Photointeruptors come in a lot of different flavors, some costing under US$ 1.00
Some have lenses over the LED and some do not. Some have wires attached and some have only bare pins. Some have polycarb housings and some use much cheaper plastic. Some are rated for vibration and some not . . etc. etc.
In order, I have had lots of false signals from stray light and dust with the un-lensed parts, pins break off very easily on the parts with bare pins sticking out (in fairness, these are meant to be mounted on a PCB, not have wires hanging off them), plastic housings that dissolve seemingly in anything except distilled water, and finally, some just litterally fall apart. The 4th axis was the 'acid test' that killed a number of these parts, some of which were actually working fine as homing switches.
After the above experience with various recommended products, I have settled on the following rather expensive unit US$ 7.25 approx. It has wire leads, lenses covering the optics (to keep out dust and swarf), an indestructible polycarbonate housing that can bend a .060 aluminum tab that gets out of line and hits it, and can tolerate vibration.

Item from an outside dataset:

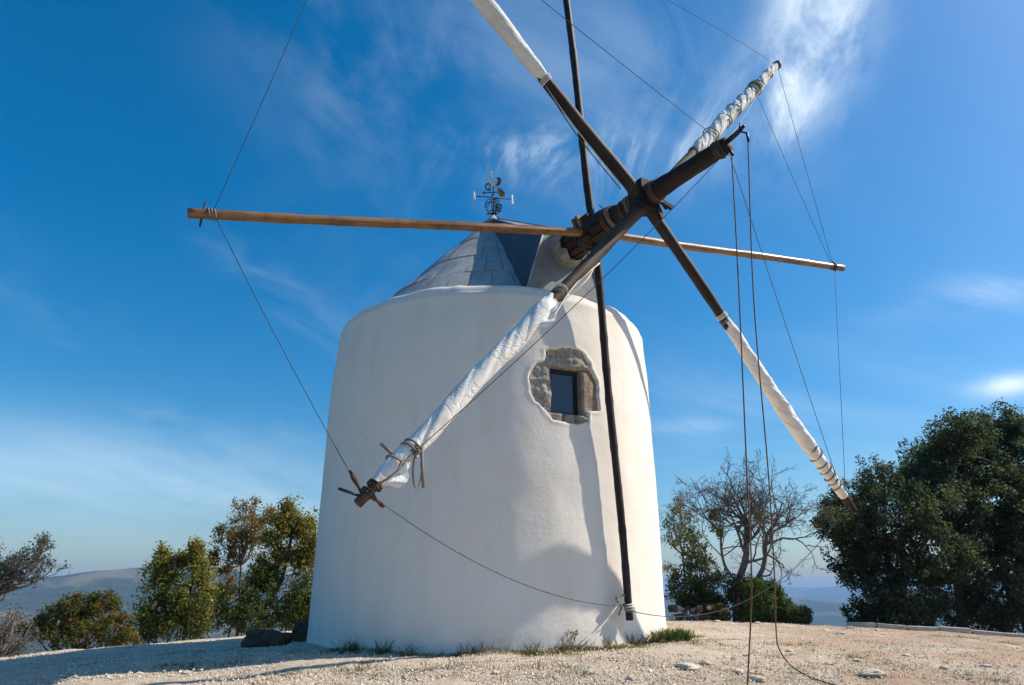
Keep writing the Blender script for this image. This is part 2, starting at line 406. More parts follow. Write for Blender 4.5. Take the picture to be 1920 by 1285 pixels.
def b_ground(T):
    P = T.pos
    fine = T.noise(P, 45.0, 6, 0.75); mid = T.noise(P, 7.0, 6, 0.65); big = T.noise(P, 0.55, 5, 0.55, 0.4)
    c = T.ramp(fine, [(0.25, (0.33, 0.26, 0.18)), (0.42, (0.54, 0.445, 0.335)), (0.58, (0.66, 0.56, 0.44)), (0.75, (0.78, 0.69, 0.57))])
    sep = T.node('ShaderNodeSeparateXYZ'); T.l.new(P, sep.inputs[0])
    soil = T.m('MULTIPLY', T.mr(T.m('ADD', T.m('MULTIPLY', sep.outputs[0], 0.075), T.m('MULTIPLY', T.m('SUBTRACT', big, 0.5), 2.2)), 0.22, 0.62), 0.85)
    c = T.mix(soil, c, T.ramp(fine, [(0.28, (0.29, 0.19, 0.115)), (0.7, (0.62, 0.44, 0.30))]))
    c = T.mix(T.m('MULTIPLY', T.mr(mid, 0.53, 0.68), 0.60), c, (0.26, 0.20, 0.14))
    c = T.mix(T.m('MULTIPLY', T.mr(T.noise(P, 17.0, 5, 0.7), 0.56, 0.66), 0.6), c, (0.22, 0.17, 0.12))
    c = T.mix(T.m('MULTIPLY', T.mr(T.noise(P, 1.3, 7, 0.75, 0.5), 0.54, 0.66), 0.55), c, (0.22, 0.20, 0.10))
    dist = T.vm('LENGTH', T.vm('MULTIPLY', P, (1, 1, 0)))
    c = T.mix(T.mr(T.m('ADD', dist, T.m('MULTIPLY', big, 5.0)), 16.5, 20.5), c, T.mix(T.mr(mid, 0.4, 0.6), (0.05, 0.055, 0.025), (0.16, 0.125, 0.075)))  # dark scrub added far out, mostly unseen, to weaken bounce light
    n = bump(T, mid, 0.05, 0.7); n = bump(T, fine, 0.025, 1.0, n)
    fin(T, c, 0.95, n, 0.1)
M_GROUND = mat('gravel_ground', b_ground)
def build_ground():
    xs = np.concatenate([np.linspace(-60, -14, 24)[:-1], np.linspace(-14, 18, 481), np.linspace(18, 60, 24)[1:]])
    ys = np.concatenate([np.linspace(-60, -14, 16)[:-1], np.linspace(-14, -5.2, 45)[:-1], np.linspace(-5.2, 8, 241), np.linspace(8, 45, 24)[1:]])
    X, Y = np.meshgrid(xs, ys); Z = ground_z(X, Y)
    near = (np.abs(X-2) < 17) & (Y > -14) & (Y < 9)
    q = np.zeros_like(Z)
    for (i, j) in zip(*np.nonzero(near)):
        q[i, j] = 0.05*mnoise.fractal(Vector((X[i, j]*.8, Y[i, j]*.8, 3.1)), 1.0, 2.0, 4)+0.022*mnoise.noise(Vector((X[i, j]*4, Y[i, j]*4, 1)))+0.018*mnoise.noise(Vector((X[i, j]*9, Y[i, j]*9, 4)))
    Z = Z+q*0.6
    n, m = X.shape
    V = np.stack([X, Y, Z], -1).reshape(-1, 3)
    I = np.arange(n*m).reshape(n, m)
    Q = np.stack([I[:-1, :-1], I[:-1, 1:], I[1:, 1:], I[1:, :-1]], -1).reshape(-1, 4)
    o = fast_mesh('ground', V, Q, M_GROUND, smooth=True); o['kind'] = 'structure'
    o['label'] = 'pale gravel hilltop ground with worn soil and sparse weeds'
build_ground()

def b_hills(T):
    P = T.pos
    a = T.noise(P, 0.004, 8, 0.62, 0.3); b = T.noise(P, 0.03, 6, 0.7)
    c = T.ramp(b, [(0.35, (0.018, 0.028, 0.016)), (0.6, (0.045, 0.055, 0.03)), (0.75, (0.13, 0.105, 0.07))])
    c = T.mix(T.m('MULTIPLY', T.mr(a, 0.50, 0.66), 0.75), c, (0.20, 0.165, 0.105))
    fin(T, c, 1.0, bump(T, b, 12.0, 0.8), 0.0)
M_HILLS = mat('far_scrub_hills', b_hills)
def build_hills():
    rr = np.concatenate([np.linspace(30, 200, 12), np.geomspace(230, 9000, 90)])
    th = np.linspace(0, 2*np.pi, 361)[:-1]
    Rr, Th = np.meshgrid(rr, th, indexing='ij')
    X = Rr*np.sin(Th); Y = Rr*np.cos(Th)
    Z = np.zeros_like(X)
    deg = (np.degrees(Th)+180) % 360-180
    for i in range(X.shape[0]):
        for j in range(X.shape[1]):
            r = Rr[i, j]
            down = -12-95*min(1, (r-30)/420)-45*min(1, max(0, (r-450)/900))
            f1 = mnoise.fractal(Vector((X[i, j]/1500, Y[i, j]/1500, 5.2)), 1.0, 2.0, 6)
            g = max(0, min(1, (r-700)/1600))
            Z[i, j] = down+g*(60*f1)
            # ridges that close the view
            az = deg[i, j]
            left = math.exp(-((r-2600)/650)**2)*(178+26*f1-0.55*max(0, -az-30)) * (1 if az < -16 and az > -110 else max(0, 1-abs(az+16)/14) if az >= -16 else max(0, 1-abs(az+110)/20))
            right = math.exp(-((r-3600)/800)**2)*(112+38*f1)
            far = max(0, min(1, (r-5200)/1500))*(150+50*f1)
            Z[i, j] += max(left, right*(0.9 if az > -16 else 0.5), far)
    n, m = X.shape; V = np.stack([X, Y, Z], -1).reshape(-1, 3); I = np.arange(n*m).reshape(n, m)
    I2 = np.roll(I, -1, axis=1)
    Q = np.stack([I[:-1], I[1:], I2[1:], I2[:-1]], -1).reshape(-1, 4)
    o = fast_mesh('hills', V, Q, M_HILLS, smooth=True); o['kind'] = 'structure'
    o['label'] = 'hazy blue scrub hills and valley far below the hilltop'
build_hills()

def build_haze():
    mb = MB(); s = 9500
    mb.box((0, 0, -75), ((1, 0, 0), (0, 1, 0), (0, 0, 1)), (s, s, 165))
    m = bpy.data.materials.new('haze_air'); m.use_nodes = True; T = NT(m.node_tree)
    T.n.remove(T.n['Principled BSDF'])
    v = T.node('ShaderNodeVolumePrincipled'); v.inputs['Color'].default_value = (0.36, 0.63, 1.0, 1)
    v.inputs['Density'].default_value = 0.00017; v.inputs['Anisotropy'].default_value = 0.0
    T.l.new(v.outputs[0], T.n['Material Output'].inputs['Volume'])
    o = obj('haze', mb, m, smooth=False); o['kind'] = 'stuff'
build_haze()

# ------------------------------------------------------------------ the windmill
AX = np.array([0.05, 0.0, 0.0])
mill = thing('windmill', (AX[0], AX[1], 0.1), 'whitewashed round windmill with eight long arms and furled white sails', 'windmill')
ZP = np.array([-0.25, 0.12, 0.5, 3.57, 4.55, 5.05, 5.25, 5.40, 5.48, 5.52, 5.55, 5.55]); RP = np.array([3.0, 2.955, 2.945, 2.94, 2.905, 2.872, 2.855, 2.81, 2.72, 2.62, 2.5, 2.2])
OUT = np.array([(10.87, 3.78), (10.9, 3.66), (11.94, 3.54), (13.4, 3.46), (15.13, 3.39), (16.6, 3.30), (18.0, 3.24), (20.05, 3.225), (23, 3.21), (26, 3.215), (29.18, 3.25), (29.5, 3.42), (33.5, 3.46),
                (33.7, 3.7), (33.3, 3.92), (31.6, 4.06), (30.9, 4.19), (29.0, 4.28), (27.14, 4.34), (24, 4.37), (21.53, 4.36), (18.6, 4.33), (16.2, 4.28), (15.9, 4.18), (15.0, 4.09), (13.2, 4.06), (12.04, 3.99), (11.1, 3.88)])
WT0, WT1, WZ0, WZ1 = 17.6, 28.3, 3.34, 4.06          # the opening (degrees, metres)
RW = 2.92
def sdist(t, z):
    """signed distance in metres to the broken plaster outline (inside > 0)"""
    P = np.stack([np.radians(t)*RW, z], -1); A = np.stack([np.radians(OUT[:, 0])*RW, OUT[:, 1]], -1); B = np.roll(A, -1, 0)
    d = np.full(len(P), 1e9); ins = np.zeros(len(P), bool)
    for a, b in zip(A, B):
        ab = b-a; h = np.clip(((P-a)@ab)/(ab@ab), 0, 1); d = np.minimum(d, np.linalg.norm(P-a-h[:, None]*ab, axis=1))
        c = ((a[1] > P[:, 1]) != (b[1] > P[:, 1])); 
        with np.errstate(divide='ignore', invalid='ignore'):
            xi = (b[0]-a[0])*(P[:, 1]-a[1])/(b[1]-a[1]+1e-12)+a[0]
        ins ^= c & (P[:, 0] < xi)
    return np.where(ins, d, -d)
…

It is a Honeywell model HOA 1887-012
I now have these on all of my machine axis and also on the 4th axis and they will be used on the commercial verison of the 4th axis as well. You simply need a 100 to 150 ohm resistor on the 5V that feeds the LED (red wire) You can use 5V or up to 30V for the trigger side. For example if you use 5V from a BOB, you can daisy chain 3 of these and still have 3.5V return to the BOB. I have a little "Remote LED driver board" to boost signals, but it has not been necessary to use with these Honeywell interrupters and the Homann designs BOB.